In the session concluded in May, for example, a little bill that would have banned any more billboards on Texas 71, that scenic roadway between here and Brady to the west and here and Columbus to the east, met death by amendment in the Texas Legislature.
Introduced by state Sen. Kirk Watson, D- Austin, who modified the bill to assuage concerns by his colleagues, the bill died in the House when state Rep. Pat Haggerty, R-El Paso, objected that the billboard ban amounted to a "taking." The U.S. Constitution prohibits government from confiscating property without due process. Haggerty argued that the ban would deprive property owners of the full use of their land.
Former state Rep. Terral Smith of Austin, who lobbies for Scenic Texas and other clients, replied quite logically that property rights, like other rights, are not absolute: "You don't determine property rights — you may divide them between people but no one is here to say we have absolute property rights or personal rights or anything else, you are here to decide contests between people when rights clash."
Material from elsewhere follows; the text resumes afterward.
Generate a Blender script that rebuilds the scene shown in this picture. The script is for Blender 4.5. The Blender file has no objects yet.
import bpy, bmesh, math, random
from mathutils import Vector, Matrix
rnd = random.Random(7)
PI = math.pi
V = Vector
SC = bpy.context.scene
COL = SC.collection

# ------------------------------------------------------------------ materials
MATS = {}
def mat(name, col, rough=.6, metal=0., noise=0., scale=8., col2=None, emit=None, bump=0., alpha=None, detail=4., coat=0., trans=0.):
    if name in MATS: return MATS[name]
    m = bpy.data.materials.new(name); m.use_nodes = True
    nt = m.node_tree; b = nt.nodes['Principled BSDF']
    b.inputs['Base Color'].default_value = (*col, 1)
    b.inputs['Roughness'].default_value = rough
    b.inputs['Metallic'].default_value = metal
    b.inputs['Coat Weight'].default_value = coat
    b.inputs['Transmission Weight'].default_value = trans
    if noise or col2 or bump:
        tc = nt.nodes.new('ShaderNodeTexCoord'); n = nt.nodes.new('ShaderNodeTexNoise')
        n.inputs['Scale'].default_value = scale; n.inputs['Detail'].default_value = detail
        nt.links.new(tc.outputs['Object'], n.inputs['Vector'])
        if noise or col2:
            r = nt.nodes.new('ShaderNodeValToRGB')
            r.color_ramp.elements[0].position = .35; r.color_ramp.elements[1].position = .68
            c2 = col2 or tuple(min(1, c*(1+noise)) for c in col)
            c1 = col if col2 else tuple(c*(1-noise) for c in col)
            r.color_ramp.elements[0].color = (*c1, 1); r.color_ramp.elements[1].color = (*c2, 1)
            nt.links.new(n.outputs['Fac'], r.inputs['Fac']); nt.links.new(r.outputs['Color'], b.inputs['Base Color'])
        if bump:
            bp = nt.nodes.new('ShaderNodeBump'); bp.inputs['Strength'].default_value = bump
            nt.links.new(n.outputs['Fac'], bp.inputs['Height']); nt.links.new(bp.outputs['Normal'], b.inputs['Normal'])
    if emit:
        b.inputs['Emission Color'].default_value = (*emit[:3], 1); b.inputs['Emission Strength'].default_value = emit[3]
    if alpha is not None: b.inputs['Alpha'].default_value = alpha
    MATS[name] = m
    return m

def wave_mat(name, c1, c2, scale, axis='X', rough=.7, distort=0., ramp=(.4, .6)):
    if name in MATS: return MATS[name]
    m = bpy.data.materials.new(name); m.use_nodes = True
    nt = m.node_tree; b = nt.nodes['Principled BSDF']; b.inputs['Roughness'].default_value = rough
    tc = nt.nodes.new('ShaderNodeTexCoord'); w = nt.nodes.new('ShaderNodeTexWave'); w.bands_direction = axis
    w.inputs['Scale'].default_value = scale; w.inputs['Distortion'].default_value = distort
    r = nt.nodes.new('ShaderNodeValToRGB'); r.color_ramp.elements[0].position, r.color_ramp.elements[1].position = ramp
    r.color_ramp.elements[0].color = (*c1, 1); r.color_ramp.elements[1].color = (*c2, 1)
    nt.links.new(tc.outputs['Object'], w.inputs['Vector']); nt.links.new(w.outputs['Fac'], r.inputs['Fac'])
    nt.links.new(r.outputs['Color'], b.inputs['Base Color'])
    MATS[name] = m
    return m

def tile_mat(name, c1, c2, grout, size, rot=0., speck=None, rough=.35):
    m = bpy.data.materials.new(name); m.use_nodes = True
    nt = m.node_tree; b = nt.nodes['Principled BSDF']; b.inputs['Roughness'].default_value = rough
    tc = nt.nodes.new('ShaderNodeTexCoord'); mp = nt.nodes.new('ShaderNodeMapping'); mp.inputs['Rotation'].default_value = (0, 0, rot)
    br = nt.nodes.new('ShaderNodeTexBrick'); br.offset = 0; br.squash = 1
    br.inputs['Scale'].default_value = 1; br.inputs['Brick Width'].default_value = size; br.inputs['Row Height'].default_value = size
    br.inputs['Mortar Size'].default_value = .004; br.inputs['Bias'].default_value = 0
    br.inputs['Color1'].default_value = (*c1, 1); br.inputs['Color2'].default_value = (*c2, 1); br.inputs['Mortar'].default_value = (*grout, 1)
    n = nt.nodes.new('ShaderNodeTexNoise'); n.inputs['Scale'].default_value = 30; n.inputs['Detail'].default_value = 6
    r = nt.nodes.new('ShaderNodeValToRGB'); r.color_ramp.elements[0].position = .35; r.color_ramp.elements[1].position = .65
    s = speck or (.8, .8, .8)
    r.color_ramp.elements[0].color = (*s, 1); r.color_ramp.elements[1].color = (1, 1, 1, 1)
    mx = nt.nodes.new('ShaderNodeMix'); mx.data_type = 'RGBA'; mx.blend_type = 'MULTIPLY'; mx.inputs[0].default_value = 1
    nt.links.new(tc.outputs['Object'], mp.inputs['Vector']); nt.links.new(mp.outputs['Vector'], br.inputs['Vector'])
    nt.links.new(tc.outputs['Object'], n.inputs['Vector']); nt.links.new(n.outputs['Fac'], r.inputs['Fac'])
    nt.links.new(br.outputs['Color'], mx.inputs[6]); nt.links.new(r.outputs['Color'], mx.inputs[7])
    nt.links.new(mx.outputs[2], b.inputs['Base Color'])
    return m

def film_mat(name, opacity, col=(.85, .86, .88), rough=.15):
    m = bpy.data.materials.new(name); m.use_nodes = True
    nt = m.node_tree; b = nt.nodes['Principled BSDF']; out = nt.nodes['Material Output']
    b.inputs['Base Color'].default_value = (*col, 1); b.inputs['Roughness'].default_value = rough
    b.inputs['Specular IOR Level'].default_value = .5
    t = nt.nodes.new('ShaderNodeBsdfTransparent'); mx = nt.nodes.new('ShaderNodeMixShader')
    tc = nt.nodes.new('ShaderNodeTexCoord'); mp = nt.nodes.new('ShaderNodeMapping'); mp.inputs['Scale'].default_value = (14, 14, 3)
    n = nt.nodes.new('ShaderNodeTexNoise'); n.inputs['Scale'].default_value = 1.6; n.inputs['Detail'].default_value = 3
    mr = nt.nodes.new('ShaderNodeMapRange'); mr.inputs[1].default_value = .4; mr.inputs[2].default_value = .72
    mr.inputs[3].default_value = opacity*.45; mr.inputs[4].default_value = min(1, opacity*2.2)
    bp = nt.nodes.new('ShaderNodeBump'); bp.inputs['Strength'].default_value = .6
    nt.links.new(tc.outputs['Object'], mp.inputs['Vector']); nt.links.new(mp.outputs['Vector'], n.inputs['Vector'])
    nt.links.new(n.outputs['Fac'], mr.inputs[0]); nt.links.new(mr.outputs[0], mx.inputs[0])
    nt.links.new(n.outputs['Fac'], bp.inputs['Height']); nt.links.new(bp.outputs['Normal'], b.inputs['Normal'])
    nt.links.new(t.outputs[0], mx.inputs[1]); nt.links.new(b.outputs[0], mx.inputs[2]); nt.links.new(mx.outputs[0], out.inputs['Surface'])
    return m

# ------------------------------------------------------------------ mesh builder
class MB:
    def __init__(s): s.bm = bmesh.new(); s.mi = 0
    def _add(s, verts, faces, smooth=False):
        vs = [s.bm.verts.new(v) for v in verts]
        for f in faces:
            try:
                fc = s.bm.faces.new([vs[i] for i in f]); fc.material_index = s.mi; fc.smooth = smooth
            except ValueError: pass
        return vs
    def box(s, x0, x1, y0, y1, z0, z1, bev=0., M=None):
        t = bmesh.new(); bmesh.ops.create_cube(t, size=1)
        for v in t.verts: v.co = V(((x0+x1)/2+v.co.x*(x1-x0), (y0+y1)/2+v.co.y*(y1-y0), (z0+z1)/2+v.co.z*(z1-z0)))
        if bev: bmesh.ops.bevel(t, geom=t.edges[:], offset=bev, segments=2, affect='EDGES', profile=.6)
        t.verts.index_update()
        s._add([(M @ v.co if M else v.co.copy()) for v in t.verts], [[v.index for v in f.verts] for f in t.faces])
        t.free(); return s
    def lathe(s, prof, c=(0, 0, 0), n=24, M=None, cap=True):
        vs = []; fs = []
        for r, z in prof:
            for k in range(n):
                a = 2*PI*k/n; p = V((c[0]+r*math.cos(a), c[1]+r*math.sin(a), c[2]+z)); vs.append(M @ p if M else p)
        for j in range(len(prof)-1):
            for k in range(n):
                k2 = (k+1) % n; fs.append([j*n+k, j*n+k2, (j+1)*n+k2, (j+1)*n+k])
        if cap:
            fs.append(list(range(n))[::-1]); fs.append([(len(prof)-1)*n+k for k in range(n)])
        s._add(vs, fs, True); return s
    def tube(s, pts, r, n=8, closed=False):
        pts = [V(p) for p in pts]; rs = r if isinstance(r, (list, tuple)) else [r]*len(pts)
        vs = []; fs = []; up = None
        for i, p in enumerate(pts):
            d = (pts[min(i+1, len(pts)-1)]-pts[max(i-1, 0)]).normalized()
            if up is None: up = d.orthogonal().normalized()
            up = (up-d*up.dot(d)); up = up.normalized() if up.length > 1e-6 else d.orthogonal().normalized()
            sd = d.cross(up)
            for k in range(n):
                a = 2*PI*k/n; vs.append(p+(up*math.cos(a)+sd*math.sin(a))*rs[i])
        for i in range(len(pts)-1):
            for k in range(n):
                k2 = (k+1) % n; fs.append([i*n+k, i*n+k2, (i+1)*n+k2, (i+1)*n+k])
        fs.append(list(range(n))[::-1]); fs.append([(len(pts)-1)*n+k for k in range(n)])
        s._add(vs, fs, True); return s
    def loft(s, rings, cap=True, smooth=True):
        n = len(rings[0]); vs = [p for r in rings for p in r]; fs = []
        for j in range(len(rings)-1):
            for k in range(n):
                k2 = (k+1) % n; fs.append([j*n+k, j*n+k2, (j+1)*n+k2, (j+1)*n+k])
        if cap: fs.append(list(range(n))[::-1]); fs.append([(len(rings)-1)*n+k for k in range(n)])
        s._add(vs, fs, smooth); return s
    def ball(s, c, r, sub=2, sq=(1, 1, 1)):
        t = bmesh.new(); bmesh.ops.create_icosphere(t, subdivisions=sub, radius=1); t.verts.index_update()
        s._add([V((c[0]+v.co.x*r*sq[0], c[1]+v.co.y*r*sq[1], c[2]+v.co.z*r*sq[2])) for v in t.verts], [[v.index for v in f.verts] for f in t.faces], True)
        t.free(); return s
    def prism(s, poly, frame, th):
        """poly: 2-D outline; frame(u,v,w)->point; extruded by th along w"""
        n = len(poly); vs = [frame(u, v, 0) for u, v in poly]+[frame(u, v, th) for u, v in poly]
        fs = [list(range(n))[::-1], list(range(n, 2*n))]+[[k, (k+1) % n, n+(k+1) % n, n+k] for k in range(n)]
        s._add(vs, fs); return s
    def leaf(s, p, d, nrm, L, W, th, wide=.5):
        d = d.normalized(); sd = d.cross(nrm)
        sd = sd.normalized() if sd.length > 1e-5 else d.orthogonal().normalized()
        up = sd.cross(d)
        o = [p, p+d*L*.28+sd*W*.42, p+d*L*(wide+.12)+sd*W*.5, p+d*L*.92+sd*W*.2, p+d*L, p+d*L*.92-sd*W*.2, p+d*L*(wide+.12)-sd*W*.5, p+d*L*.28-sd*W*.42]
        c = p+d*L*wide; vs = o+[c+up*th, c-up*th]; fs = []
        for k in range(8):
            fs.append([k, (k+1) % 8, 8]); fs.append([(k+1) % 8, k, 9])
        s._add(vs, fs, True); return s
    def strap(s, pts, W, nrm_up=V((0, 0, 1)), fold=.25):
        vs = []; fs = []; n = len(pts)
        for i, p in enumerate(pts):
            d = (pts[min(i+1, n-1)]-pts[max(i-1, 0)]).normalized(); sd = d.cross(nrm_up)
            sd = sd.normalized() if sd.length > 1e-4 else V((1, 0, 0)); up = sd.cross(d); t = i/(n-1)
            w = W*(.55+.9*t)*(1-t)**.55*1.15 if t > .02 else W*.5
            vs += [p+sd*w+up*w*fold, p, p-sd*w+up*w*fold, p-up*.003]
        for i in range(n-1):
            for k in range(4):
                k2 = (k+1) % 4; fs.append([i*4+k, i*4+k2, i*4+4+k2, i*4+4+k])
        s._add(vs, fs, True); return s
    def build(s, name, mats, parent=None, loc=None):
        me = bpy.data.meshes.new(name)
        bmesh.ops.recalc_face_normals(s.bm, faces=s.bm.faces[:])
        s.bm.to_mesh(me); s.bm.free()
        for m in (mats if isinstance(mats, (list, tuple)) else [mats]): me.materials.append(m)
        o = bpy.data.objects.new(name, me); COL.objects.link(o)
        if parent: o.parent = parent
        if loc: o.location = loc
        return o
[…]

But there was no Jimmy Stewart moment for this Mr. Smith. The bill died anyway, as did one that would ban billboards advertising "gentleman's clubs."
Scenic Texas found the going tough this session, but Margaret Lloyd of Houston is optimistic about one day seeing passage of a scenic highway bill that would conserve Texas highway views.
As the experience last session shows, that's a ways in the future. And right now, Lloyd and her group are suiting up for the fight against those moving billboards.